Why doesn't a car moving on a curved path have a horizontal gravity force but it has a horizontal normal force?

In both cases, you break the force into two components, one in one direction and one at 90 degrees to it. However, in some situations, you can easily prove that one of those components is zero. In those cases, we skip a few steps and say "it just has one component."

In the case of the object sliding on an incline, you have quietly made the choice to break vectors up into a direction along the inline plane and one that is normal to the inclined plane. Since gravity is not purely in one of those two directions, it gets broken up into two non-zero components.

In the case of a car on the banked turn, you have quietly made the choice to break up the vectors into horizonal and vertical. Since gravity is purely in the vertical direction, it gets broken up into one non-zero component and one zero component (which we quietly ignore).
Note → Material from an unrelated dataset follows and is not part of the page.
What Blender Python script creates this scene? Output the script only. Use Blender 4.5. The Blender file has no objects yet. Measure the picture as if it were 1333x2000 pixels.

You could solve the inclined plane problem in horizontal and vertical (with gravity having one non-zero component). You could solve the car on a banked turn problem with a normal component and a component along the banked turn (with gravity having two non-zero components). The difference is not the physics of the problem, but rather than you choose one orientation or the other for your coordinate system to make the math easier. The choice of directions for your coordinate system does not change the physics of what happens, but it can make the math easier. In particular, when it comes to inclined planes, there's often a big advantage computationally in using normal/along-the-plane coordinates because it makes the handling of normal forces and friction simpler. But it's just a choice. The physics didn't change.